Kevin Hearn’s
Iron Druid series has become my own special
sort of cotton candy – it’s light, fluffy, I know it’s bad for me, but I enjoy
it a lot anyway. While it’s billed as series, it’s more of a serial to me – the
books have much more in common with episodes than actual novels. And there is
nothing bad about that, except that treating like a series rather than a serial
will probably mean it ends soon than it should.
Anyway, Hunted (Indiebound, Book Depository,
Amazon) is the most episodic entry in the series so far. It picks up directly
after the cliffhanger ending of Trapped
(my review, Indiebound, Book Depository, Amazon) and consists entirely of
Atticus and company fleeing from a few Greek and Roman gods trying to kill
them. Yes, it still has the same humor, the fun wish-fulfillment action and all
that. And of course the ending is something of a cliffhanger for the next
episode, Shattered, which I’ll happily consume when it is released.
My only real
complaint (keeping things in the context of my opening sentence), is that
Hearne does a truly terrible job of writing the point of view of Granuaile.

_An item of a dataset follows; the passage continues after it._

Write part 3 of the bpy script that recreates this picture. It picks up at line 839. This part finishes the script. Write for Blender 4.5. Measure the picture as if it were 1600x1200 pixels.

They read like a 13-year old girl’s private essay of life where she is trying
like hell to sound profound – or perhaps a 14 year old boy’s imagining of such.
They do not read like the point of view of a grown woman with full agency and
independence from male imagined feminine ideals. If the points of view are
going to be so bad – keep it to Atticus and the dog.
Anyway,
these books are nothing more than fun asides from someone who lives in Arizona
and sets events in places I’ve been. I’ll keep reading and enjoying, but keep
in mind the context of my enjoyment if you’re looking for a recommendation.
2 comments:
> My only real complaint (keeping things in the context of my opening sentence), is that Hearne does a truly terrible job of writing the point of view of Granuaile.
Oh god, yes. It took me several months to get through her first chapter. It's nails on chalkboard bad.
I understand why he decided to have a two thousand year old immortal polymath's internal monologue sound like a generic geeky twenty-something in the first book - even if he somehow managed to pull it off, the urban fantasy audience probably wouldn't read it, but you can't have him think exclusively in Star Wars references *and* have his waitress girlfriend's point of view sound like she spent her childhood strapped into a chair, Clockwork Orange style, listening to an English to Portuguese to English translation of Sense and Sensibility on repeat *and* give her "TURBO EWWW" as representative piece of dialogue while outside her POV.
Stop the wankery, Kevin. Just give us man-on-dog banter and rampant deicide.
for the record though, I'd love to hear the perspective of a female reader on Granuaile's POV.